Divorce? Help please.

by Mulan 28 Replies latest jw friends

  • one
    one

    i usually do not comment on this kink of topics but here i go against myself.

    "She wants suggestions on what to say to him when he says those comments to her, that will make him stop"

    The best thing to say is say nothing, use a voice mail, dot not interact, they will never react in the way you spect, no matter what you say...

    i have been on similar situations a couple of times, being called every two minutes etc.

  • COMF
    COMF

    You are unusually imperceptive, for someone who has stayed young and lovely as long as you, Marilyn.

    COMF

  • Mulan
    Mulan

    Thank you everyone. I over reacted before and edited it. Sorry. I think I read it too fast and replied without mulling it over enough.
    Thanks for correcting me.

    Marilyn (a.k.a. Mulan)

  • Mulan
    Mulan

    Now, Comf, I apologized. Go back and read what I said. I replied too quickly.

    Was that a crack about my age? I am sensitive about my age!! Bawwwww!!!

    Marilyn (a.k.a. Mulan)

  • COMF
    COMF

    I replied to the unedited post. Speaking frankly, Marilyn: mine is the best advice there is. If you imagine the man is going to respond favorably to anything she says to him, no matter how right it is, no matter how well presented, then you are as deeply in denial as she is.
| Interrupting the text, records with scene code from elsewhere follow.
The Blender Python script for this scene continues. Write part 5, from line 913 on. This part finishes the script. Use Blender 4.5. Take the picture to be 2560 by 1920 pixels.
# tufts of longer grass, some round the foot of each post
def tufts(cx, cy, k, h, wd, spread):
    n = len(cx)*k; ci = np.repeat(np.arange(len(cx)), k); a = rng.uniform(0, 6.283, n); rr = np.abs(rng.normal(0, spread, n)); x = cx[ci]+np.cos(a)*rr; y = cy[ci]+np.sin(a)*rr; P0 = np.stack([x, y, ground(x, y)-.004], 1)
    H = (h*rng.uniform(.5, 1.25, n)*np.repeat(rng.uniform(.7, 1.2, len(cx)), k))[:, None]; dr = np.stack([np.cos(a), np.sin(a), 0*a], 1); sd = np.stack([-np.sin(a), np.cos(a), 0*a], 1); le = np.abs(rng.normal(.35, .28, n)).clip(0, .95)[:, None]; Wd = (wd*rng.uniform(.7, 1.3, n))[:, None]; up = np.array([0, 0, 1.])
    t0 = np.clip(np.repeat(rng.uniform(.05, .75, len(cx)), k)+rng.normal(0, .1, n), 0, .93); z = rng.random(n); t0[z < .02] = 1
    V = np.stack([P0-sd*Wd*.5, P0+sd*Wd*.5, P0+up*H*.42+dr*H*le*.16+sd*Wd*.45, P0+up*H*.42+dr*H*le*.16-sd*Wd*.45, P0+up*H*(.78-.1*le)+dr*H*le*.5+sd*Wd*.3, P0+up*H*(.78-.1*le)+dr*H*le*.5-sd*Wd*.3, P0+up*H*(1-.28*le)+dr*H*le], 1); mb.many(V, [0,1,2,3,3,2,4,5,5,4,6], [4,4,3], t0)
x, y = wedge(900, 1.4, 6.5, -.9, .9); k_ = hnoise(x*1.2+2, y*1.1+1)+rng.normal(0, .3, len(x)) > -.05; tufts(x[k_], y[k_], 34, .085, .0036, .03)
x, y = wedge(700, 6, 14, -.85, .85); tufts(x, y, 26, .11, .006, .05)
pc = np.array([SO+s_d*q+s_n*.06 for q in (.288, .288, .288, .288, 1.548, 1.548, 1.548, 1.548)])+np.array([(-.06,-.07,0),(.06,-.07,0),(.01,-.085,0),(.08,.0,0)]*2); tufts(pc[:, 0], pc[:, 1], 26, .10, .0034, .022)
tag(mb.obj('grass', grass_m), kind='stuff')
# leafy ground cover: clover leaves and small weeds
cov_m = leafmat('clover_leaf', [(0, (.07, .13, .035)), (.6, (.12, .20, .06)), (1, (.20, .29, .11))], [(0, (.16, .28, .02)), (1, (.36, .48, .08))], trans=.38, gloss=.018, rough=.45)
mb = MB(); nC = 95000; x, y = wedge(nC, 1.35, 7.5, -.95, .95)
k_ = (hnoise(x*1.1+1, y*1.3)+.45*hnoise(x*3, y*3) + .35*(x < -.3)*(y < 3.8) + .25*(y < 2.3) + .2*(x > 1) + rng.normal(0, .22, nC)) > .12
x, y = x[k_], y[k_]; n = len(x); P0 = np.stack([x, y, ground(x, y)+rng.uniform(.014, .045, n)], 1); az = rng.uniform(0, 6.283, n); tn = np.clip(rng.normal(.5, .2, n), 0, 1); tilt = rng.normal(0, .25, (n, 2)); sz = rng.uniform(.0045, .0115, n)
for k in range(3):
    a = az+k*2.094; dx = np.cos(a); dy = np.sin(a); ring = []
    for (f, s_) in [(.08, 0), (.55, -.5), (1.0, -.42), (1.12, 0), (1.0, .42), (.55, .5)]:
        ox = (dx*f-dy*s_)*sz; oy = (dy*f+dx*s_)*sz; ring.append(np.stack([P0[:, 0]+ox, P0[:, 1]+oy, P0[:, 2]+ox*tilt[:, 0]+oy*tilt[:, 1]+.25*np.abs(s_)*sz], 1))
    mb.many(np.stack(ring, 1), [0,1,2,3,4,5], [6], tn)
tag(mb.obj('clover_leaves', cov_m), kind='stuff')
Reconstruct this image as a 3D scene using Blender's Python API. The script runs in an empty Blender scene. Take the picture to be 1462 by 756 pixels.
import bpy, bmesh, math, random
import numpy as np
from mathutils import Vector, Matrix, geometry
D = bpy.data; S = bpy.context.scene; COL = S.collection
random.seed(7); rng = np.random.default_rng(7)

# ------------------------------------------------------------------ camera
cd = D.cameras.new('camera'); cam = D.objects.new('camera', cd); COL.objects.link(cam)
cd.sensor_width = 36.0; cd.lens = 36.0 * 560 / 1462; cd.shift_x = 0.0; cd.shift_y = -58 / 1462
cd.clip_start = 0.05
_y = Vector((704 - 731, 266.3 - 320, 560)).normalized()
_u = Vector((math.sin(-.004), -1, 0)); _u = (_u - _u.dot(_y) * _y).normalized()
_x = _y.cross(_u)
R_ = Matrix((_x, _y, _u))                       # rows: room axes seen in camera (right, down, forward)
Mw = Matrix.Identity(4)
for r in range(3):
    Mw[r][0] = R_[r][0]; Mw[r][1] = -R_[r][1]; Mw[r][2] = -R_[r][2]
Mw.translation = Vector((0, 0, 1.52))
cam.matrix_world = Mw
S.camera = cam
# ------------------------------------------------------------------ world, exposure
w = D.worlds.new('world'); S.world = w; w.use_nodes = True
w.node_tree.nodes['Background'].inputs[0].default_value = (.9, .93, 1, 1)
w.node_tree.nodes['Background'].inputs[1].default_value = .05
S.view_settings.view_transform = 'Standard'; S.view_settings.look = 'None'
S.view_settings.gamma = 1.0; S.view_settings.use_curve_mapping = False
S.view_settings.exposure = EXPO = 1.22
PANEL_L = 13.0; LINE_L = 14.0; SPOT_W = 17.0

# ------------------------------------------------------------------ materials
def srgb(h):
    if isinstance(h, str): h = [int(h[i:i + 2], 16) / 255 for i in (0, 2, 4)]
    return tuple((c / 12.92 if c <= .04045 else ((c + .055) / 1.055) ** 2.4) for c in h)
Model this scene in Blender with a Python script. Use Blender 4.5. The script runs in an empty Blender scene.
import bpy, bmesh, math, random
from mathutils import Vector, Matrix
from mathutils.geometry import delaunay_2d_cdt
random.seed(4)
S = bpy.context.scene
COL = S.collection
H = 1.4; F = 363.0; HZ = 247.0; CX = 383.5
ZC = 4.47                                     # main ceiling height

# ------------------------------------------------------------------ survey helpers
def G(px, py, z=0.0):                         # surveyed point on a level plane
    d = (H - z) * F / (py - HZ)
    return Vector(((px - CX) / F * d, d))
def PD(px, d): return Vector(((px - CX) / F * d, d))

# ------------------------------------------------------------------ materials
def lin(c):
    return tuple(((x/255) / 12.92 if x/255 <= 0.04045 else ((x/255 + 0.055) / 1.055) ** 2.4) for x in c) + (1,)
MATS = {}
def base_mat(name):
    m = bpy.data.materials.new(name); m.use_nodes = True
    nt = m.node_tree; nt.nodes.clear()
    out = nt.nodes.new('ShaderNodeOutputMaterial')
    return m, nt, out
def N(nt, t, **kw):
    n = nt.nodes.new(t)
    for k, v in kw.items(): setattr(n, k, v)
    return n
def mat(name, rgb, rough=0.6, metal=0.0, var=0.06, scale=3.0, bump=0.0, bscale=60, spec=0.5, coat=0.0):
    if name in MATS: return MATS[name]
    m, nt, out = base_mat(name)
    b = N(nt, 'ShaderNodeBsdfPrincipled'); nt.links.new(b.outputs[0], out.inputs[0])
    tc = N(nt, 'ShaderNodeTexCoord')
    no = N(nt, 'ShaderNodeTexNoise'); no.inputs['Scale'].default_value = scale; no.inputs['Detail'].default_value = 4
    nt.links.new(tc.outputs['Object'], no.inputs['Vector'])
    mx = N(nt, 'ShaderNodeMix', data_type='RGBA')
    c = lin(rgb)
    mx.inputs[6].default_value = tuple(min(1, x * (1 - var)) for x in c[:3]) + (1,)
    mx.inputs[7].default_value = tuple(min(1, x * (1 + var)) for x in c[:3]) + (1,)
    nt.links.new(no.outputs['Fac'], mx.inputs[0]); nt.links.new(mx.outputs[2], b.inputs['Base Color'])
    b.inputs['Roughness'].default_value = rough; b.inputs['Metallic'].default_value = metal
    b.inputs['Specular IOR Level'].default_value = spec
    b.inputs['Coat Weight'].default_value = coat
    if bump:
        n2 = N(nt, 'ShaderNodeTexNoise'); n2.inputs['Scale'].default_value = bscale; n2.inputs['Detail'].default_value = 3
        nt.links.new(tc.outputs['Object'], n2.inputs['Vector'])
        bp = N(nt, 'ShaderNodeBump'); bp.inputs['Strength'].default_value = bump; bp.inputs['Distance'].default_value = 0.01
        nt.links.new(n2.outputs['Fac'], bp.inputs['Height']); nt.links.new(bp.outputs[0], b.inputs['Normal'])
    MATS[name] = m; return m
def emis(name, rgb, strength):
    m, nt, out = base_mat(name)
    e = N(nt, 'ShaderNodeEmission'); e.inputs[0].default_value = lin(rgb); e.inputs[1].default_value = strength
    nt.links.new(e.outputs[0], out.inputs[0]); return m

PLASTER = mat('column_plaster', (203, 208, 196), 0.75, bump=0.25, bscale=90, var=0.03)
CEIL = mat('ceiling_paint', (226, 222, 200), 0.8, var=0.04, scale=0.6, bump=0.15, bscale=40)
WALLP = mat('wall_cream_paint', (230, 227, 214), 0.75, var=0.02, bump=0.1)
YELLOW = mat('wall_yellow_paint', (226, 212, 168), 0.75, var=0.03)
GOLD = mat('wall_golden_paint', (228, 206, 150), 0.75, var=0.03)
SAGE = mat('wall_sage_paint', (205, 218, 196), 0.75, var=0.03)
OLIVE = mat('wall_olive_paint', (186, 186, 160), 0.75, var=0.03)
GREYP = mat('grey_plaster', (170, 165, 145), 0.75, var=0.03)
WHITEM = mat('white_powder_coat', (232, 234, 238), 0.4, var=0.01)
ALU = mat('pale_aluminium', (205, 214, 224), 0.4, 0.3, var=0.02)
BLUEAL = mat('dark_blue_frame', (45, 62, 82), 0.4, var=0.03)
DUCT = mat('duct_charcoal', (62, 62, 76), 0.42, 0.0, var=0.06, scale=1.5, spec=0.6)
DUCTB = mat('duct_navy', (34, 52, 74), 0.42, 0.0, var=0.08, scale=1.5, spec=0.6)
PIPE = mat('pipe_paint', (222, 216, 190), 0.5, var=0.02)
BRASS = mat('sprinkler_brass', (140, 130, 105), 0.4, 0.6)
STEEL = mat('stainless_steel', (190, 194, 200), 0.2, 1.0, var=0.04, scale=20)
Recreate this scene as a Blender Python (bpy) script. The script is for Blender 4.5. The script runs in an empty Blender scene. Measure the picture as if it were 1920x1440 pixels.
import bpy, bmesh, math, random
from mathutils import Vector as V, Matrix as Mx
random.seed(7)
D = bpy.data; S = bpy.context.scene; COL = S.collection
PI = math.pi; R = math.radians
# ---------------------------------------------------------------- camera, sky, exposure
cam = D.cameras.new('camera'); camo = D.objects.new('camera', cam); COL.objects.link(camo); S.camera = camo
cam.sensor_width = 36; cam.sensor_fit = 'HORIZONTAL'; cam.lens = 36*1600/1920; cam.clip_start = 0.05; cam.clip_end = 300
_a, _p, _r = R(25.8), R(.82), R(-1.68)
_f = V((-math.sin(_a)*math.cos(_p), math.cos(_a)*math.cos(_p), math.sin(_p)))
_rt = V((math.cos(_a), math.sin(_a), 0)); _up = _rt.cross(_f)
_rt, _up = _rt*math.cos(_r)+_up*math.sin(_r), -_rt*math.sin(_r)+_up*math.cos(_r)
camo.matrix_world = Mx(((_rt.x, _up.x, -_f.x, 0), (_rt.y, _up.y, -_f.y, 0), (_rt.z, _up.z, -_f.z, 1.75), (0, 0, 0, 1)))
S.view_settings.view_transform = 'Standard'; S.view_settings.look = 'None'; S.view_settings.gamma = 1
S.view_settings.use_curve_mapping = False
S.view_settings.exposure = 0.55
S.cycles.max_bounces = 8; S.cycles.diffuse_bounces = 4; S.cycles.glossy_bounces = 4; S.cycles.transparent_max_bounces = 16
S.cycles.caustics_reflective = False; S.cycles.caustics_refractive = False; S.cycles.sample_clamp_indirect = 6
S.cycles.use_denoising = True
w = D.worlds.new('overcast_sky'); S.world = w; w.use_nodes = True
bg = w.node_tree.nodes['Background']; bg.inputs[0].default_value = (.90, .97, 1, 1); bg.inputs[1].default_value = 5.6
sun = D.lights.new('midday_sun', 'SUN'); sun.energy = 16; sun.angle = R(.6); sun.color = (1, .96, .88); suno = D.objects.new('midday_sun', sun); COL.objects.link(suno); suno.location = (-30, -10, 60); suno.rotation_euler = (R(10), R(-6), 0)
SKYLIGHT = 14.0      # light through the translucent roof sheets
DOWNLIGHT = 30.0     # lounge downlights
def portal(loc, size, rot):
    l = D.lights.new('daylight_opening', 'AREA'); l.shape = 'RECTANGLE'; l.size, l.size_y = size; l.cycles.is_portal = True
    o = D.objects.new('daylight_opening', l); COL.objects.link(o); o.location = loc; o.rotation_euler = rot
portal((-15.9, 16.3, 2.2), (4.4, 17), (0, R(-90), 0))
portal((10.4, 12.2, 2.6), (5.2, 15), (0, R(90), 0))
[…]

    The solution is to break ties with him.

    COMF

  • COMF
    COMF

    There. How's that "age" remark after editing?

  • Mulan
    Mulan

    MUCH BETTER!!!

    I agree with you, and we have told her to do that, and she is to a certain extent. But, he keeps calling her and guilting her. As I said before, she is an abused woman, who feels responsible for him, and he gets to her. She knows she shouldn't talk to him, but she just wants to get ONE thing in that will stop him. There have been some good suggestion today, that I think he will hear. Nothing will stop the seperation, but maybe he will feel responsible for himself, finally, instead of always blaming her.

    She got caller ID, so that will help too.

    Marilyn (a.k.a. Mulan)

  • thinkers wife
    thinkers wife

    Mulan,
    I went through a very similiar situation to your relative. The one big difference is that he left me. But the elders still blamed me.
    Although my counselor had never met my ex she labeled him as a non-alcoholic alcoholic, meaning he displayed all the characteristics without actually imbibing.
    One book that helped me tremendously to break free emotionally from the situation was Co-Dependent No More. Don't know the author, leant the book out and haven't gotten it back yet. But it is excellent in helping a person identify the problems and then break free from the cycle. My email is open and if your relative so wishes I would be glad to email her privately. Sometimes someone sharing that had a similiar situation is a big help!
    Good luck to her!
    TW

  • Prisca
    Prisca

    Mulan,

    Sorry that your relative is going through this. Everyone has given great advice for her. Isn't it great how everyone rallies around for people in need? I haven't got any more advice to add, but please pass on to her my hugs and the good thoughts I'm sending her way. And if she ever decides to come here, let her know she will be warmly supported!